I wanted to be part of a new town. I needed a common thread. A baseball team that had absolutely nothing to lose brought a town and a region together every damn day they took the field. Downtown was a hub with the traveling fans and the hometown revelry that brought everyone together, including me. I fell in love with the story. It was a rag-tag bunch with a survivor of addiction, a statesman of the game, a kid primed for greatness and a traveler that showed up at the right time. They were all meshed with a modern-day zen master that isn't the perfect zen master, but a zen master of the passion that found him.

C'mon, at that point, who wouldn't fall in love.

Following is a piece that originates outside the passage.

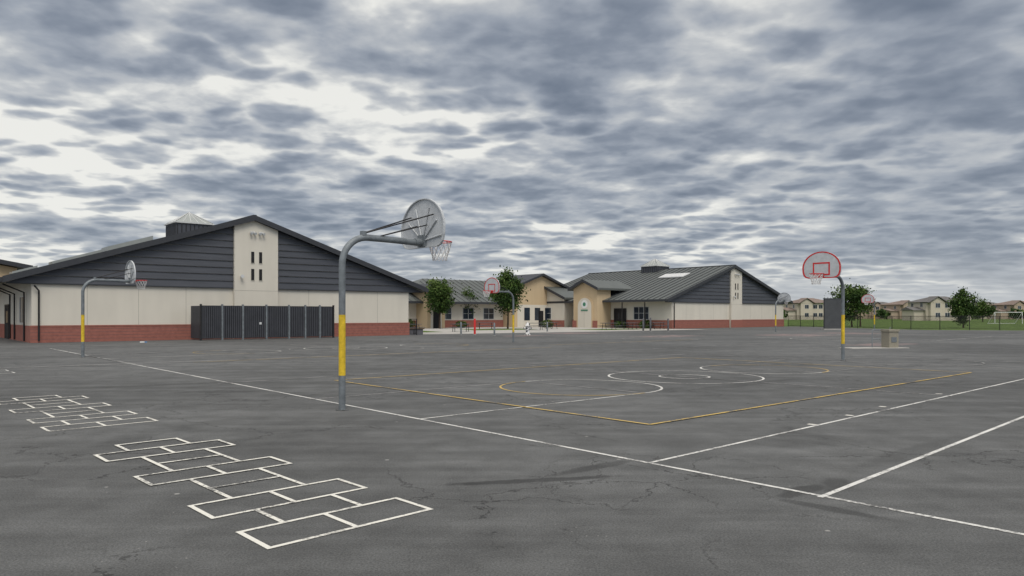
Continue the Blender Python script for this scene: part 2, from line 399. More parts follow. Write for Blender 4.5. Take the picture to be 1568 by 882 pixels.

So, the Rangers are back. The configuration and the love affair might be different and matured, but it's still there. And just like I needed it to facilitate the geo-social identity, I need it again today. My mind is everywhere. This has been one hell of a month and a more-intense past two weeks. Sometimes you need to see how an inning is built or falls apart to get away from things that are falling and constructing in your life. Sometimes watching the challenge of pitcher and batter puts your challenges in perspective. Sometimes you need a break. And as much complaining there is of the 162-game schedule, for my mental and physical health, I am certainly glad it is there. To boot, it's another cool thing Dad and I can talk about. So, the love affair is back. And it doesn't matter about balls and strikes, it's about the escape that is sometimes desperately needed.

So, go Rangers. Yay, baseball. And Yankees suck. Welcome back, past time.

Lessons Learned, my three things.
1) So, that's how it happened, huh? Okay, then.
2) That's a pretty creative name, Longhorn Network. Did you think of it 15 seconds ago?
3) If you don't know how to convert your time zone from GMT, "I bid you no points and may God have mercy on your soul".